L’autre problème concerne la relation qu’entretiennent les travailleurs indépendants et les plateformes qui leur fournissent du travail. Sur le papier, les travailleurs sont libres de travailler quand ils le veulent, c’est même un argument régulièrement mis en avant. Dans les faits, cette liberté est toute relative : dans le secteur des VTC par exemple, un chauffeur qui refuse trop de courses peut se voir rayé des listes. Et sur certaines plateformes, ils doivent accepter les courses avant de connaître la destination. Leur indépendance est donc limitée et parfois assez pour que l’Urssaf ait ouvert une enquête : à ses yeux, une partie des chauffeurs VTC devraient être considérés comme des salariés des plateformes, et non comme des indépendants. En Californie comme au Royaume-Uni, la justice a d’ailleurs déjà pris des décisions similaires.

Le législateur en quête de solutions. L’essor du travail uberisé n’est donc pas anodin : s’il crée plus d’emplois qu’il n’en détruit, comme l’avance un récent rapport de la Coface, la nature des emplois créés pose question.

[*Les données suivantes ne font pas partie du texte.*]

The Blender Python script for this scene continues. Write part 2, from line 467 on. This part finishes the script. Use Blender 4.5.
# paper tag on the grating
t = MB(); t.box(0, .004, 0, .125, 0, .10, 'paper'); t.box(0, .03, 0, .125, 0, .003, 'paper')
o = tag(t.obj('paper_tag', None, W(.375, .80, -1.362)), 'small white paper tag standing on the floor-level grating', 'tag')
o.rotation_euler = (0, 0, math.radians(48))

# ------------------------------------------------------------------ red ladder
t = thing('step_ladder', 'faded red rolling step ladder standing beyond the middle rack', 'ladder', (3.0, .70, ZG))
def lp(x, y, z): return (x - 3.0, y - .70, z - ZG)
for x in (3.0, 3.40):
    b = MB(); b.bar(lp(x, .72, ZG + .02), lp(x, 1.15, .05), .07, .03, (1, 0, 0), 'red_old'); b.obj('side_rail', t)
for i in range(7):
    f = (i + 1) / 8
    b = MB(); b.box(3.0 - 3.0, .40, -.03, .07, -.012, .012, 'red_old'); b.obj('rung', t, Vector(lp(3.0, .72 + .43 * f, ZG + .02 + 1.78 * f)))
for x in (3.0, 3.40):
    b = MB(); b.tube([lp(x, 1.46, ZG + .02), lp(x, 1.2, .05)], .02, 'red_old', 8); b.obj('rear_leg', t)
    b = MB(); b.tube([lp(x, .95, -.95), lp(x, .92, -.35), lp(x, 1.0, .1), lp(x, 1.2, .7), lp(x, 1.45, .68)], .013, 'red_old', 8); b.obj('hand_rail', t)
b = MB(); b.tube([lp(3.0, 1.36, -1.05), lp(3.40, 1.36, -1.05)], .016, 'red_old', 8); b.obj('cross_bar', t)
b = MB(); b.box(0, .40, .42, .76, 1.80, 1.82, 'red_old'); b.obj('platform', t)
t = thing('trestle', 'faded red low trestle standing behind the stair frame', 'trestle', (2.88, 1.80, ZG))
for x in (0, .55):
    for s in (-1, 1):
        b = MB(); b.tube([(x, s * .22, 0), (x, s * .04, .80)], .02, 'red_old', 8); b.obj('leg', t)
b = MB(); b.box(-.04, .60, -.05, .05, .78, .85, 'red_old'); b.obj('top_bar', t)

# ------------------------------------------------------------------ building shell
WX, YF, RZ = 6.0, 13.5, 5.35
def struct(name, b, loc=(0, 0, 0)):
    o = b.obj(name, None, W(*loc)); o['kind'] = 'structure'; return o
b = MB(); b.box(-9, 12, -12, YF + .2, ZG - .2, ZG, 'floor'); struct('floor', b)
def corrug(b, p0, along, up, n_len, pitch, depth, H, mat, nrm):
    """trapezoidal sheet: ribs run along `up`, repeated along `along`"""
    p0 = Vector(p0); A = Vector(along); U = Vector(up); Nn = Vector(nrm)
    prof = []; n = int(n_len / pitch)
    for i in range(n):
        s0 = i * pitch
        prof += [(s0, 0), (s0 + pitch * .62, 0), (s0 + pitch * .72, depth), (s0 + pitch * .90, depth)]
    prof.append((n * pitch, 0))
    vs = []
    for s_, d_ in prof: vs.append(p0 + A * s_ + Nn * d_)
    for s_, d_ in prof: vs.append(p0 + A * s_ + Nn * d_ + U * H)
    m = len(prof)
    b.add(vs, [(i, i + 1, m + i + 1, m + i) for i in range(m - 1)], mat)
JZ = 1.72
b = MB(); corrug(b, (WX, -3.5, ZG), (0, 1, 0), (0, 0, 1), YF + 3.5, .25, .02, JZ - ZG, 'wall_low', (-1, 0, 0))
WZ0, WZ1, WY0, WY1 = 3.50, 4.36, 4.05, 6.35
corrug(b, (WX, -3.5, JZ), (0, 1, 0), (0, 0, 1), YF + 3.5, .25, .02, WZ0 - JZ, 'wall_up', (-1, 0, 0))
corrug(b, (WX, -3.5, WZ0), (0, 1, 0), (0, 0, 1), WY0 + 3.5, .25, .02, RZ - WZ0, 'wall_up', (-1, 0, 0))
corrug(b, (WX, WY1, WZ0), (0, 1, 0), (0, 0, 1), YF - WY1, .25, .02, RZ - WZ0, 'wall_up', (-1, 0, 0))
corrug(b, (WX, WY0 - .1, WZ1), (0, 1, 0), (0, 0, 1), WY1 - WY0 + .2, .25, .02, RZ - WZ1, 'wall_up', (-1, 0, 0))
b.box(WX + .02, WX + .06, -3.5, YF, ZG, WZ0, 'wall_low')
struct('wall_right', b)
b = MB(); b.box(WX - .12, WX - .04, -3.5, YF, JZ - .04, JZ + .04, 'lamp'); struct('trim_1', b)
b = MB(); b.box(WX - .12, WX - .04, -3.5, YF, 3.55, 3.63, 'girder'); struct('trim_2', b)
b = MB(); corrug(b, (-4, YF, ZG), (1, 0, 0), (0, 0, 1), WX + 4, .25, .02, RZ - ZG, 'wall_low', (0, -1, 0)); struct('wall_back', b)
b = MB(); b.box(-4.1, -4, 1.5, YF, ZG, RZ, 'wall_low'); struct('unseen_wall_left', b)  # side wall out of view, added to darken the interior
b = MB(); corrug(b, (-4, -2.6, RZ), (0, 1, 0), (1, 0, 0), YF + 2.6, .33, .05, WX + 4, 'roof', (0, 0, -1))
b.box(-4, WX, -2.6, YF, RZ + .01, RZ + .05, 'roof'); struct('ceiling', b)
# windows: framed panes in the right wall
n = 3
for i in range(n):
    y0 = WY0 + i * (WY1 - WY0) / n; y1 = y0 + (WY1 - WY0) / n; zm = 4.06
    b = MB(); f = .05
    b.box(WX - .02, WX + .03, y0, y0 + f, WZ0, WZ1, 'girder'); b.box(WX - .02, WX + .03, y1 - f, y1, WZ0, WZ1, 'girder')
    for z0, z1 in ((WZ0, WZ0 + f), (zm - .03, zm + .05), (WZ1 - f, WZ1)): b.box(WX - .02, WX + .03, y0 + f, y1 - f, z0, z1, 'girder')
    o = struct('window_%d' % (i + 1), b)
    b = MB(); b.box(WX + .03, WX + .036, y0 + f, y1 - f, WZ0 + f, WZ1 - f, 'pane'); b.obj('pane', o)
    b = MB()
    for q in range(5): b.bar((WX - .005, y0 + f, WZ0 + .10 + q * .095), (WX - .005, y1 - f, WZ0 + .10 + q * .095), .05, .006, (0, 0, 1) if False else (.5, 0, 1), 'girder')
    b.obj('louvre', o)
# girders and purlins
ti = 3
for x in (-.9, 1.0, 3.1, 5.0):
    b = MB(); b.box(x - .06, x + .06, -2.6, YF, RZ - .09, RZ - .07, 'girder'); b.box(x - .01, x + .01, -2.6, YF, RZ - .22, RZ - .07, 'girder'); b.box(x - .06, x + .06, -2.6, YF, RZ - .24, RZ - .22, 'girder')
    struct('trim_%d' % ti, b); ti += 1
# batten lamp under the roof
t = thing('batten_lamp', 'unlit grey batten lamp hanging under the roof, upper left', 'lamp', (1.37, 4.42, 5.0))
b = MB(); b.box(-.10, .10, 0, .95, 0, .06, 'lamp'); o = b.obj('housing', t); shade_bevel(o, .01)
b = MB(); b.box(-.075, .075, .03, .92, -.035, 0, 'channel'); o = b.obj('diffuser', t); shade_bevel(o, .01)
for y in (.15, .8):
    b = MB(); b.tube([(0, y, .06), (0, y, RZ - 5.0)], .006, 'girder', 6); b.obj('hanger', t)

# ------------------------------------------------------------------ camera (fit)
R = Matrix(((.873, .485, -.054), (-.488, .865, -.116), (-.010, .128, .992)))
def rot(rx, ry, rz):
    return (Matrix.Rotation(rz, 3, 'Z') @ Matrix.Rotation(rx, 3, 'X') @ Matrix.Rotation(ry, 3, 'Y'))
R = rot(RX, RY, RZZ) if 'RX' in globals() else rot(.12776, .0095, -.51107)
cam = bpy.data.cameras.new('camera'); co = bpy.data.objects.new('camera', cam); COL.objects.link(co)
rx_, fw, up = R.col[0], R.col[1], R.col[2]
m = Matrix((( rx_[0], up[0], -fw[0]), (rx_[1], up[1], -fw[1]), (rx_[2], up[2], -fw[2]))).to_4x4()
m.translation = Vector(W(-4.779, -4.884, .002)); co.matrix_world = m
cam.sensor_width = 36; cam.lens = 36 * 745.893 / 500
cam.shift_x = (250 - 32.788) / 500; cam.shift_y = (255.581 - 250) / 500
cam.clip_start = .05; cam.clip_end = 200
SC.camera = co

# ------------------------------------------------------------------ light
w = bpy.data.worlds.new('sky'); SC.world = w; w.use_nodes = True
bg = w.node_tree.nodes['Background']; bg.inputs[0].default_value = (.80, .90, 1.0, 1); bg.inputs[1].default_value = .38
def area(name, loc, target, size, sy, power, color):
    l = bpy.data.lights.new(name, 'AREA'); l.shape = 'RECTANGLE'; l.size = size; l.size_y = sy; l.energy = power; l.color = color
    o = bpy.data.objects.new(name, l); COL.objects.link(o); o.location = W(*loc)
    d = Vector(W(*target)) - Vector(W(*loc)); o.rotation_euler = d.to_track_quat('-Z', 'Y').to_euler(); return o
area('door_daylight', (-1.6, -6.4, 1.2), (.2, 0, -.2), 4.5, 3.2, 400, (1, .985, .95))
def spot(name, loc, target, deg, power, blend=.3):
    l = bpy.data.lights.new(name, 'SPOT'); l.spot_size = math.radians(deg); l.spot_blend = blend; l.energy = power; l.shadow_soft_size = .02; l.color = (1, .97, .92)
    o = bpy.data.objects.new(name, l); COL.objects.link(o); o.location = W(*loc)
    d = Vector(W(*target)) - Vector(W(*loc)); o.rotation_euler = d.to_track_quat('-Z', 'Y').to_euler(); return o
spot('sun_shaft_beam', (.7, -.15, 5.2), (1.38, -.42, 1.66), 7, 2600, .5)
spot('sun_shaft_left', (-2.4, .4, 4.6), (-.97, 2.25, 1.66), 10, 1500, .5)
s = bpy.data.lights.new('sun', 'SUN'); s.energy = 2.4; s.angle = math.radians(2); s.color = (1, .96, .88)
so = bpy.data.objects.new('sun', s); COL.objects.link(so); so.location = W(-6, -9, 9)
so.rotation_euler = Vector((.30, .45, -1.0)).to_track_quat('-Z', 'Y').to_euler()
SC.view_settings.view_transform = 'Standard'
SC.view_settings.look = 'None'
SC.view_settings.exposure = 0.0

Et oblige l’Etat à s’adapter.

Le secteur des VTC étant celui où la révolution fut la plus rapide, c’est dans ce secteur que le législateur est le plus créatif. Après la loi Thévenoud, une nouvelle réforme est en cours d’examen, portée par le député Laurent Grandguillaume. Son but : rapprocher un peu plus les statuts des taxis et des VTC pour éviter une concurrence déloyale et rééquilibrer la relation entre chauffeurs et plateformes. Les lignes commencent également à bouger dans les locations immobilières de type Airbnb ou Abritel : les propriétaires devront verser des cotisations sociales à partir d’un certain niveau de revenus, revenus qui seront bientôt transmis automatiquement aux services fiscaux. Pour l’Etat, le défi est donc double : réguler un secteur sans en brider l’essor.